▶ _Required work_
The records below should be written out again, exactly.

▶ _Given records_
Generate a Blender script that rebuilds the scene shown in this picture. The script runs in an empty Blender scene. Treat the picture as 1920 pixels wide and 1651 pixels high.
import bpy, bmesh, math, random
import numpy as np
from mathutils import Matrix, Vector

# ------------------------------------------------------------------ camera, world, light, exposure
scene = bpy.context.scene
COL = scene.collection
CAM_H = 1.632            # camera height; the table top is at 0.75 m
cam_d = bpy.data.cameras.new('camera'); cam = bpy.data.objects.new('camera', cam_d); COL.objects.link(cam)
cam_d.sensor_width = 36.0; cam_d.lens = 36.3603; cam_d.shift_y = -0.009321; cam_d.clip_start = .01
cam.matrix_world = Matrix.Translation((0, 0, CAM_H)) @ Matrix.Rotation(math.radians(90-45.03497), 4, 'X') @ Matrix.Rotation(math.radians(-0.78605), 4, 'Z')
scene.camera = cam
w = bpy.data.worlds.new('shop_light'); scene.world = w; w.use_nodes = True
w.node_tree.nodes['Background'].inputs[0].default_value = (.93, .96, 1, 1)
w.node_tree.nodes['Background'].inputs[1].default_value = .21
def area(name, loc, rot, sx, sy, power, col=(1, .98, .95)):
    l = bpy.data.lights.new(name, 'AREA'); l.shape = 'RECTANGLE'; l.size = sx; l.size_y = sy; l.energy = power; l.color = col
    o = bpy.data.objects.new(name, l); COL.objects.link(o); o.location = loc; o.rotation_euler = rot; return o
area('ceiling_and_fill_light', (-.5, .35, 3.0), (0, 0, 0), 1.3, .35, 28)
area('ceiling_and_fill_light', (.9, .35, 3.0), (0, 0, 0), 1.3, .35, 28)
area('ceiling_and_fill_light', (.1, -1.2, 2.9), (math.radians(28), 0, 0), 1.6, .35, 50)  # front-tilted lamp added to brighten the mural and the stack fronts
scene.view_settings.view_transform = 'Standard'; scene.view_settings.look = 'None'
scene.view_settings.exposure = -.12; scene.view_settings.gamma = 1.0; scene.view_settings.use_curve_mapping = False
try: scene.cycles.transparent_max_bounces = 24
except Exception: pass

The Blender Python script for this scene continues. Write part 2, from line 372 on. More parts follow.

▶ _Answer to this problem_
Generate a Blender script that rebuilds the scene shown in this picture. The script runs in an empty Blender scene. Treat the picture as 1920 pixels wide and 1651 pixels high.
import bpy, bmesh, math, random
import numpy as np
from mathutils import Matrix, Vector

# ------------------------------------------------------------------ camera, world, light, exposure
scene = bpy.context.scene
COL = scene.collection
CAM_H = 1.632            # camera height; the table top is at 0.75 m
cam_d = bpy.data.cameras.new('camera'); cam = bpy.data.objects.new('camera', cam_d); COL.objects.link(cam)
cam_d.sensor_width = 36.0; cam_d.lens = 36.3603; cam_d.shift_y = -0.009321; cam_d.clip_start = .01
cam.matrix_world = Matrix.Translation((0, 0, CAM_H)) @ Matrix.Rotation(math.radians(90-45.03497), 4, 'X') @ Matrix.Rotation(math.radians(-0.78605), 4, 'Z')
scene.camera = cam
w = bpy.data.worlds.new('shop_light'); scene.world = w; w.use_nodes = True
w.node_tree.nodes['Background'].inputs[0].default_value = (.93, .96, 1, 1)
w.node_tree.nodes['Background'].inputs[1].default_value = .21
def area(name, loc, rot, sx, sy, power, col=(1, .98, .95)):
    l = bpy.data.lights.new(name, 'AREA'); l.shape = 'RECTANGLE'; l.size = sx; l.size_y = sy; l.energy = power; l.color = col
    o = bpy.data.objects.new(name, l); COL.objects.link(o); o.location = loc; o.rotation_euler = rot; return o
area('ceiling_and_fill_light', (-.5, .35, 3.0), (0, 0, 0), 1.3, .35, 28)
area('ceiling_and_fill_light', (.9, .35, 3.0), (0, 0, 0), 1.3, .35, 28)
area('ceiling_and_fill_light', (.1, -1.2, 2.9), (math.radians(28), 0, 0), 1.6, .35, 50)  # front-tilted lamp added to brighten the mural and the stack fronts
scene.view_settings.view_transform = 'Standard'; scene.view_settings.look = 'None'
scene.view_settings.exposure = -.12; scene.view_settings.gamma = 1.0; scene.view_settings.use_curve_mapping = False
try: scene.cycles.transparent_max_bounces = 24
except Exception: pass

The Blender Python script for this scene continues. Write part 2, from line 372 on. More parts follow.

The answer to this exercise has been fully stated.